3.5 Teorias da Recepção
Desde o início do século XX, os estudos e teorias na área da literatura ampliaram
notavelmente as possibilidades de leitura e crítica do texto literário, devido a sua ambigüidade
inerente e, que o caracteriza como literatura. A literatura passou a ser considerada como a arte
da palavra, e surgiram várias teorias e críticas literárias, tais como o Formalismo Russo; New
Criticism; Estruturalismo; Teorias da Recepção; Semiótica; Pós-Estruturalismo;
112
Desconstrução; Crítica Literária Feminista, Estudos Culturais etc. Num primeiro momento,
estudaram-se os aspectos intratextuais intrínsecos e qualidade estética, os elementos que
formam o texto e que lhe conferem qualidade literária, considerando-o com significado em si
mesmo. Relegou-se a segundo plano ou ignorou-se preocupações com fatores extratextuais e
contextuais socio-culturais históricos, além do autor, o sentido semântico e leitor, aspectos
tidos como importantes mais tarde. Em seguida, alguns estudos, teorias e críticas literárias
preocuparam-se e procuraram marxista, sociologica e engajadamente estimular e buscar na
literatura a denúncia de problemas sociais, políticos, econômicos etc., enfim, conscientizar o
leitor considerando e utilizando a literatura como um meio para tais objetivos. Tais teorias e
críticas entre várias outras não mencionadas não são ultrapassadas e/ou equivocadas, têm
muito a oferecer, que cada uma se dedicou a analisar uma faceta da literatura, e podem ser
complementares umas as outras, dependendo do modo e do contexto em que são articuladas.
O interesse pelo leitor e pela leitura como elementos importantes para se pensar a
caracterização da literatura é um fato relativamente novo, relacionado à teoria literária
moderna.
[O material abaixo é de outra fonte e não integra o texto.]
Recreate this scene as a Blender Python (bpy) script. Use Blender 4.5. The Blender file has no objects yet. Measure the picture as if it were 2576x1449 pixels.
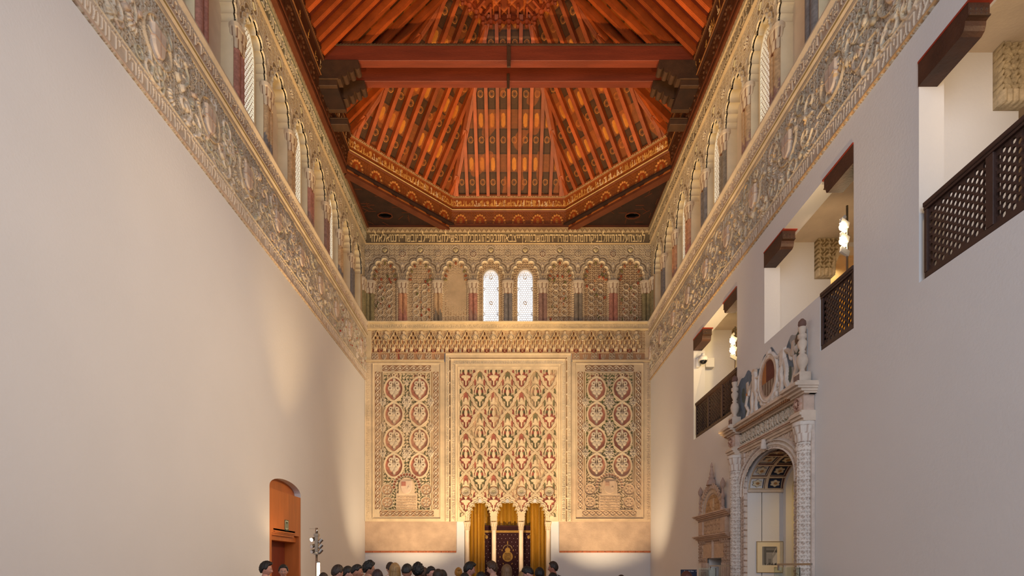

Eagleton (1989 apud ZAPPONE, 2003) enumera três grandes fases: a primeira,
marcada pelos modelos da teoria romântica em vigor até o século XIX, cujo foco era os
estudos biográfico do autor, sendo a obra literária fruto da genialidade deste. A segunda fase,
por volta das primeiras décadas do século XX, foi marcada pela preocupação com o texto,
como nas tendências do Formalismo e New Criticism. A terceira fase refere-se à tendências
mais contemporâneas que privilegiaram a figura do leitor, como a Estética da Recepção e suas
várias vertentes. A proposta de desenvolvimento da teoria e crítica literárias de Eagleton
mostra que cada um dos elementos envolvidos na leitura desempenhou certa influência sobre
os modelos teóricos que se preocuparam com o estudo da literatura: primeiramente o autor,
posteriormente o texto e, finalmente, o leitor, e, contemporaneamente, o contexto socio-
cultural e histórico envolvendo e explicando todos esses elementos.
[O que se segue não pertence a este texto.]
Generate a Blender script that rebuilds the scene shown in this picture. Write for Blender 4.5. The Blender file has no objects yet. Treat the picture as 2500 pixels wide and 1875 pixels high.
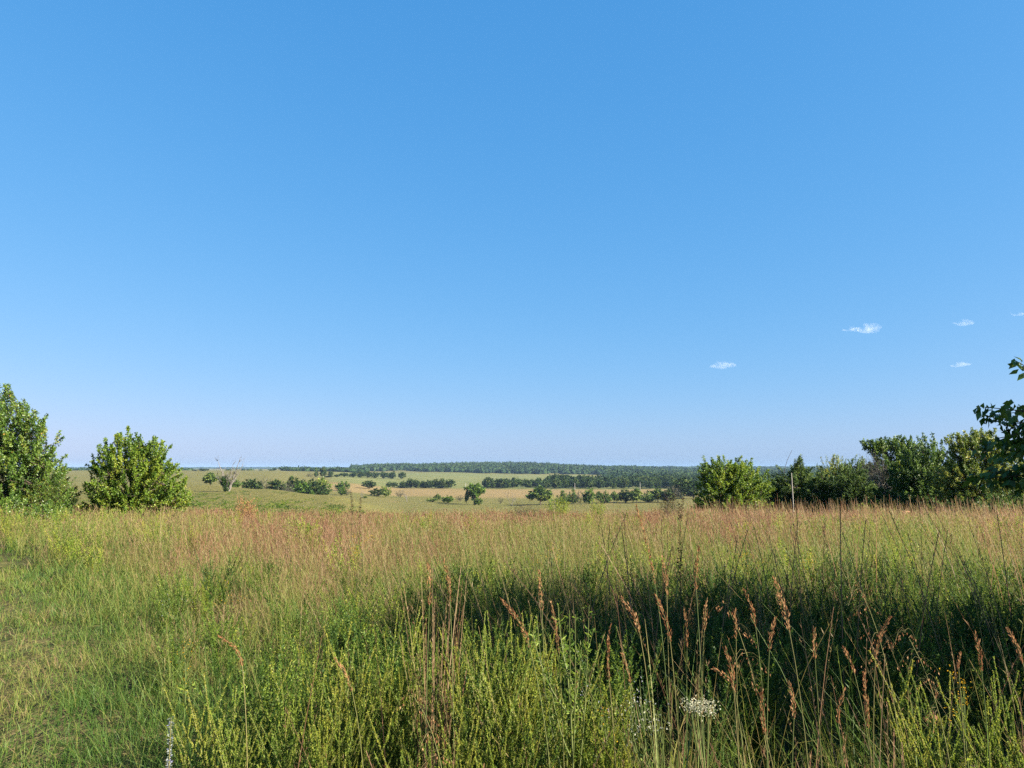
import bpy, math
import numpy as np

SC = bpy.context.scene
COL = SC.collection
PI = math.pi

# ------------------------------------------------------------------ camera
F_PX = 1853.0                                   # focal length in pixels of the 2500 px wide photograph
PITCH = math.atan((1143 - 937.5) / F_PX)
EYE = np.array([0.0, 0.0, 1.6])

cam_d = bpy.data.cameras.new("camera")
cam = bpy.data.objects.new("camera", cam_d)
COL.objects.link(cam)
cam_d.sensor_width = 36.0
cam_d.lens = 36.0 * F_PX / 2500.0
cam_d.clip_start = 0.05
cam_d.clip_end = 60000
cam.location = EYE
cam.rotation_euler = (PI / 2 + PITCH, 0, 0)
SC.camera = cam


def at(px, py, D):
    """world point on the ray through a photo pixel at depth y = D"""
    cx = (px - 1250) / F_PX
    cy = (937.5 - py) / F_PX
    d = np.array([cx, math.cos(PITCH) - cy * math.sin(PITCH), math.sin(PITCH) + cy * math.cos(PITCH)])
    return EYE + d * (D / d[1])


# ------------------------------------------------------------------ small numeric tools
def unit(v):
    v = np.asarray(v, float)
    return v / np.maximum(np.linalg.norm(v, axis=-1, keepdims=True), 1e-9)


def sstep(a, b, x):
    t = np.clip((x - a) / (b - a), 0, 1)
    return t * t * (3 - 2 * t)


_lat = np.random.default_rng(99).random((256, 256))


def vnoise(x, y):
    xi = np.floor(x).astype(int)
    yi = np.floor(y).astype(int)
    fx = x - xi
    fy = y - yi
    fx = fx * fx * (3 - 2 * fx)
    fy = fy * fy * (3 - 2 * fy)
    a = _lat[xi & 255, yi & 255]
    b = _lat[(xi + 1) & 255, yi & 255]
    c = _lat[xi & 255, (yi + 1) & 255]
    d = _lat[(xi + 1) & 255, (yi + 1) & 255]
    return a + (b - a) * fx + (c - a) * fy + (a - b - c + d) * fx * fy


def fbm(x, y, o=3):
    s = 0
    w = 0.5
    t = 0
    for k in range(o):
        s = s + w * vnoise(x * 2 ** k + 17.3 * k, y * 2 ** k + 5.1 * k)
        t += w
        w *= 0.5
    return s / t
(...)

As Teorias da Recepção, que possuem várias vertentes, surgiram por volta de 1960, na
Alemanha e mais tarde nos EUA, sendo a primeira vertente a Estética da Recepção.
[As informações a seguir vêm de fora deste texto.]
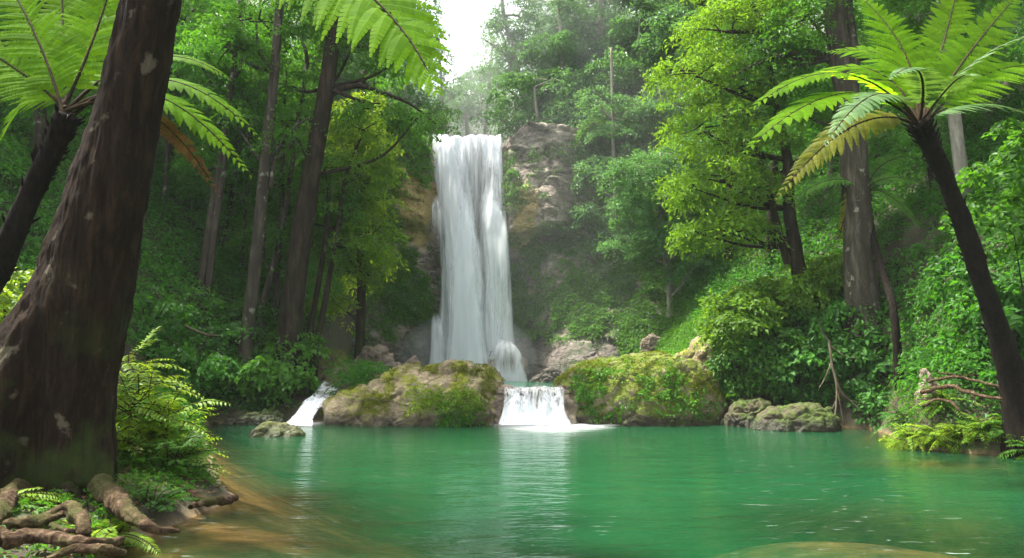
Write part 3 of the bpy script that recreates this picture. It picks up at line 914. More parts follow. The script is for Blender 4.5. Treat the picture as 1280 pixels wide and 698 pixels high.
boulder('boulder', 'peaked tan rock just right of the pale angular rock', [(488, 478), (496, 458), (508, 452), (518, 448), (526, 458), (532, 478)], 27.0, 0.7, ROCK_BARE, zb=0.6, seed=22, sub=6, amp=0.17)
boulder('boulder', 'long flat mossy slab above the broad tan boulder', [(424, 492), (440, 474), (468, 463), (498, 458), (522, 464), (534, 486)], 25.8, 0.9, ROCK_MOSSY, zb=0.5, seed=23, sub=6, amp=0.09)
boulder('boulder', 'dark wet rock at the head of the slanting cascade', [(400, 490), (406, 468), (424, 459), (446, 464), (456, 488)], 26.6, 0.8, ROCK_GREEN, zb=0.4, seed=24, sub=6, amp=0.17)
boulder('boulder', 'mossy hump below the pair of thin leaning trunks', [(388, 476), (396, 446), (408, 436), (424, 442), (432, 456), (440, 474)], 28.5, 1.0, ROCK_GREEN, zb=0.4, seed=25, sub=6, amp=0.17)
boulder('boulder', 'tiny moss topped rock alone in the pool near the slanting cascade', [(312, 547), (322, 536), (338, 528.5), (352, 530), (366, 537), (378, 547)], 18.6, 0.55, ROCK_GREEN, zb=-0.2, seed=31, sub=5, amp=0.09)
boulder('boulder', 'low dark rock under the leafy left bank', [(262, 535), (285, 522), (320, 515), (350, 520), (372, 535)], 22.4, 0.8, ROCK_SHADE, zb=-0.3, seed=32, sub=6, amp=0.17)
boulder('boulder', 'flat mossy rock at the waterline below the dry branches', [(938, 536), (950, 518), (975, 506), (1005, 505), (1032, 512), (1052, 536)], 20.4, 0.9, ROCK_SHADE, zb=-0.3, seed=33, sub=6, amp=0.08)
boulder('boulder', 'small dark green rock in the shade right of the rounded boulder', [(908, 532), (916, 510), (932, 501), (948, 502), (962, 514), (972, 532)], 21.4, 0.7, ROCK_SHADE, zb=-0.3, seed=34, sub=6, amp=0.17)
boulder('boulder', 'tan rock leaning on the bushy bank behind the rounded boulder', [(838, 462), (850, 440), (866, 426), (884, 424), (900, 440), (905, 462)], 26.5, 1.0, ROCK_MOSSY, zb=0.6, seed=35, sub=6, amp=0.17)
boulder('boulder', 'mossy tan rock wall under the right hand bush', [(884, 532), (890, 480), (900, 452), (918, 440), (940, 452), (955, 490), (962, 532)], 23.2, 0.8, ROCK_SHADE, zb=-0.2, seed=36, sub=6, amp=0.10)
boulder('boulder', 'brown outcrop on the green slope behind the rounded boulder', [(796, 450), (804, 428), (814, 418), (826, 430), (830, 450)], 33.0, 0.6, ROCK_BARE, zb=0.9, seed=38, sub=6, amp=0.17)
boulder('boulder', 'wet stepped rock under the splash right of the fall', [(606, 478), (612, 440), (624, 430), (644, 436), (656, 448), (666, 478)], 37.6, 0.8, ROCK_BARE, zb=0.5, seed=40, sub=6, amp=0.17)
boulder('boulder', 'grey tan rock pile along the cliff foot beside the green slope', [(660, 476), (690, 456), (730, 448), (770, 450), (806, 458), (816, 476)], 35.0, 1.0, ROCK_CLIFF, zb=0.5, seed=42, sub=7, amp=0.10)
boulder('boulder', 'upright tan rock among the roots on the right bank', [(1146, 512), (1150, 484), (1156, 466), (1164, 472), (1168, 490), (1178, 512)], 16.6, 0.35, ROCK_BARE, zb=0.7, seed=43, sub=6, amp=0.17)
boulder('boulder', 'moss covered stone beside the twisted roots in the bottom corner', [(2, 704), (12, 684), (38, 676), (62, 682), (78, 704)], 6.5, 0.35, ROCK_GREEN, zb=0.0, seed=45, sub=6, amp=0.10)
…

Inicialmente fundamentadas teoricamente na Fenomenologia de Edmund Husserl,
caracterizam-se como abordagens teóricas que propõem um modelo teórico de leitura,
interpretação e crítica do texto literário e de elaboração da história literária. Entendendo a
leitura e os mecanismos e atividades que ela pressupõe para realizar-se como uma forma de
desvendamento e compreensão do texto literário, da literatura e de sua história. Enfim, o que
o sujeito-leitor faz ao ler ou que processos desencadeiam-se em sua mente quando que, são
questionamentos de teóricos e estudiosos de várias e diversas áreas do conhecimento não
113
no campo da literatura e lingüística. A leitura, enquanto processo, habilidade e atividade
individual e social tem sido bastante estudada. Embora a relação literatura e leitura seja
evidente e inquestionável, os Estudos Literários passaram a tematizá-la a partir das
primeiras décadas do século passado, e sistematica e teoricamente a partir da década de 1960,
conectando-a às novas concepções contemporâneas de linguagem (Pragmática, Teoria da
Enunciação, Análise do Discurso etc.) sobre autor, texto, leitor e contexto.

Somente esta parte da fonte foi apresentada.